Verhoevens Film gibt sich zudem Mühe, die Atmosphäre detailliert zu rekreieren. Er erzählt die Geschichte Robs (Tijan Nije) und Fabs (Elan Ben Ali) als Zeitporträt, in dem die frühen Rassismuserfahrungen der PoC in einer weißen Welt genauso wenig ausgespart werden wie die Impertinenz, mit der sich der „Hitmaker“ Farian unter dem Deckmantel künstlerischer Freiheit fremder Songs, Beats und Stimmen bediente.
Strippenzieher im Hintergrund
Farian, von Matthias Schweighofer mit erkennbarer Lust am Chargieren gespielt, ist ein Svengali – weil die Sänger, die gemeinsam mit ihm designierte Hits einsingen, optisch nach seinem Ermessen nicht viel hermachen, sucht er sich „Interpreten“, die besser in den Starschnitt passen.

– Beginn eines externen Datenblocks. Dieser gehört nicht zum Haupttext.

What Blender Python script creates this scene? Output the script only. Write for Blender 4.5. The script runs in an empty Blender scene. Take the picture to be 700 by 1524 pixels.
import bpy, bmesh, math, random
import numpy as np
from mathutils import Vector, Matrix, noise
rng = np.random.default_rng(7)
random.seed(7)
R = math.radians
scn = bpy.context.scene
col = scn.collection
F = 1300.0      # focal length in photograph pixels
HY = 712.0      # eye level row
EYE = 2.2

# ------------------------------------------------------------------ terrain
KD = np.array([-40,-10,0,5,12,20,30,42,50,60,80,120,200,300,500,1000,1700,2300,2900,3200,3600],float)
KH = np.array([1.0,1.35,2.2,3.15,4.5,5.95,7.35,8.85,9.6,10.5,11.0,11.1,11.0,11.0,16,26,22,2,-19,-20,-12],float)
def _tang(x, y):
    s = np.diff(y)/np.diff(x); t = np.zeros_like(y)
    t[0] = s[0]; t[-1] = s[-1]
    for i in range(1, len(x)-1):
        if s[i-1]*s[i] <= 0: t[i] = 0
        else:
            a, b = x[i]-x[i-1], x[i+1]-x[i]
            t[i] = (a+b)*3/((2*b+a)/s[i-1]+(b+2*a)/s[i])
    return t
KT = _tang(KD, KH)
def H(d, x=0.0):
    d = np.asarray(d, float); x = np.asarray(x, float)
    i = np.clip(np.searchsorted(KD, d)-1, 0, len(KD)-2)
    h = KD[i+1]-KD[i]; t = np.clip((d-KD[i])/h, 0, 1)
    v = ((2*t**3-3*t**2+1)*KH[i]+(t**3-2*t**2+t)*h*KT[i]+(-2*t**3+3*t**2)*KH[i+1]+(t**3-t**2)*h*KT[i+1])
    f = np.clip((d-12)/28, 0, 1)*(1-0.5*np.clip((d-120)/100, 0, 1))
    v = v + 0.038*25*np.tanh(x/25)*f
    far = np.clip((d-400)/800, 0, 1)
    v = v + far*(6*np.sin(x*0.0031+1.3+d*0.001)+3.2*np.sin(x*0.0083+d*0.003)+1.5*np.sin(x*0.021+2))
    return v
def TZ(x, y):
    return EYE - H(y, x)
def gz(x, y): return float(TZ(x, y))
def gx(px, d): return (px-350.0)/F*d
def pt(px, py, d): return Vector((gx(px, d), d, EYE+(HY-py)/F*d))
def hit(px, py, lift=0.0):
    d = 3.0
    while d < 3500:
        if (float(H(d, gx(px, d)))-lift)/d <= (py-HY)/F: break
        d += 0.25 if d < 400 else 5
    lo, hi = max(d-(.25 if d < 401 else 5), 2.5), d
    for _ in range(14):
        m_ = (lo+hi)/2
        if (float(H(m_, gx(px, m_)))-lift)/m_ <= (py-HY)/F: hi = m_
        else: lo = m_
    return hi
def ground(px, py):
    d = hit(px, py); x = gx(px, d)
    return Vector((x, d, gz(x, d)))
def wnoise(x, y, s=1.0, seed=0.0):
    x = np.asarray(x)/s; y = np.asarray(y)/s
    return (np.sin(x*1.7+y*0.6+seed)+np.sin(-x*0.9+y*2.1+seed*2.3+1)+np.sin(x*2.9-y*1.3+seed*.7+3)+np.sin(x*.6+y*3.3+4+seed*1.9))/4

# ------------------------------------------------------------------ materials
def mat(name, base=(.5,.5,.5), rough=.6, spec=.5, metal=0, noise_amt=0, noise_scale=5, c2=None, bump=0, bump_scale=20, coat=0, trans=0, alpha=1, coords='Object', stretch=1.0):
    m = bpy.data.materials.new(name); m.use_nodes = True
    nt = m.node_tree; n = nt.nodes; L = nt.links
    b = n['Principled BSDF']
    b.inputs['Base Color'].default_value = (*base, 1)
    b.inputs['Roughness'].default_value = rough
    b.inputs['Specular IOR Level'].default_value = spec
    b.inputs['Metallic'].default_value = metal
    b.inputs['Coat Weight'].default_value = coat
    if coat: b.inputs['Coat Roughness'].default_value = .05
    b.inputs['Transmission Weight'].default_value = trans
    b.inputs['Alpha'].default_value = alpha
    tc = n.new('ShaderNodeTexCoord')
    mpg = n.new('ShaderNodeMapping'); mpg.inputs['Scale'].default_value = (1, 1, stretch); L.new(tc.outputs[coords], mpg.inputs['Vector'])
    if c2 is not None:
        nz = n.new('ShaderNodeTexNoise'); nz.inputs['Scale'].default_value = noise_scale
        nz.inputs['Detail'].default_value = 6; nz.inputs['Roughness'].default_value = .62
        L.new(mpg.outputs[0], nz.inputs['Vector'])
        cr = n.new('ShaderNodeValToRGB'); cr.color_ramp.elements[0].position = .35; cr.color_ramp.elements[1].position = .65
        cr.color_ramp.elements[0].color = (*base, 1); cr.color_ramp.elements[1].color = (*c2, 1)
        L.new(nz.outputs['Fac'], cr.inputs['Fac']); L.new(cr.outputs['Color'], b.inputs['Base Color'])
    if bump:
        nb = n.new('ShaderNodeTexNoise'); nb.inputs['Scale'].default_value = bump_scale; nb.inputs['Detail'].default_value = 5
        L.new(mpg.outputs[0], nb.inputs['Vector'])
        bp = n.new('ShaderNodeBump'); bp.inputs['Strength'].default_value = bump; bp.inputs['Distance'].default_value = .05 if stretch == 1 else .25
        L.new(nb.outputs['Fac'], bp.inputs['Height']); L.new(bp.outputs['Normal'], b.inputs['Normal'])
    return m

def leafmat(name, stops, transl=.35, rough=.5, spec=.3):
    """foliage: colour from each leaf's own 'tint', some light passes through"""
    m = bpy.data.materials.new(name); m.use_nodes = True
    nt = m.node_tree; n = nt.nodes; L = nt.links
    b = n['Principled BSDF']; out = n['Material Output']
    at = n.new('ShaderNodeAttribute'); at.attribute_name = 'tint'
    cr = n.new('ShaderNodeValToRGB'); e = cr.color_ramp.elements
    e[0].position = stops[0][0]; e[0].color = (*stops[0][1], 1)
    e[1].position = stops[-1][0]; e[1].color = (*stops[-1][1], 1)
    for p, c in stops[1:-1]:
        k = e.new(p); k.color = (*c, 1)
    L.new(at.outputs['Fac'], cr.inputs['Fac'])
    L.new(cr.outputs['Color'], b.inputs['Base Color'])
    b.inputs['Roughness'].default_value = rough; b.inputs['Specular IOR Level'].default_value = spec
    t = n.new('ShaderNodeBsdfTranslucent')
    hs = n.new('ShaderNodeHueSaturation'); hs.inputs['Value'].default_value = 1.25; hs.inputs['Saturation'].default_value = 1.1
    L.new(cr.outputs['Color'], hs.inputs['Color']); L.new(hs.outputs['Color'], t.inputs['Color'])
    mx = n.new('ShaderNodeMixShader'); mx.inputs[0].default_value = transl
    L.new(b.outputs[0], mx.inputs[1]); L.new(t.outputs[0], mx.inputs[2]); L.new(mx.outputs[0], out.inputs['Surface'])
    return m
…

Verhoeven lässt Rob und Fab als moralisch – trotz späterer Star-Flausen – integre Protagonisten immer wieder dagegen aufbegehren, doch Farian bleibt bei seinem lukrativen Konzept. Der Produzent ist der Skrupelloseste, das wird klipp und klar: Der Film geht bis in den US-Bundesstaat Maryland, in dem eine Rap-Formation sowohl Beat als auch Text zu „Girl You Know It’s True“ Jahre vor Farians unverfrorenem Urheberrechtsdiebstahl geschrieben hatte. Den Konflikt versuchte Farian – wie immer – mit Geld zu lösen.
Dass der Film die Geschichte aber in Ansätzen weitererzählt, ist ein relevanter Kommentar zum bedenkenlosen Umgang jüngerer (Tiktok)-Generationen mit dem Thema: Der Komponist des Originals beginnt nämlich nach der Erfahrung das komplizierte US-Urheberrecht zu pauken und ist mittlerweile selbst ein extrem erfolgreicher Labelchef.
Auch dabei umarmt Verhoevens Film Schwarze Selbstermächtigung: „It’s the hair“ lässt er die Performer angesichts des Erfolgsrezepts vorheriger Megastars (Tina Turner, Elvis Presley) analysieren. Fortan tragen die Männer ansehnliche Braids, die sich auf der Bühne und in Videos prima im Takt herumschleudern lassen – selbst, wenn sie nicht echt sind.
Große Schulterpolster und nichts dahinter
Es gibt also einiges zu lernen in Verhoevens Film. Nur Rob und Fab selbst bleiben als Charaktere flach, mit ihnen scheint bis auf die viel beschworene, dann aber doch nicht wirklich erklärte Freundschaft und einigen Ruhm-steigt-zu-Kopf-Erlebnissen (die letztlich mit Robs frühem Tod enden) nicht viel los zu sein. Aber so war das ja manchmal bei 80er-Jahre-Popstars: große Schulterpolster und nichts dahinter.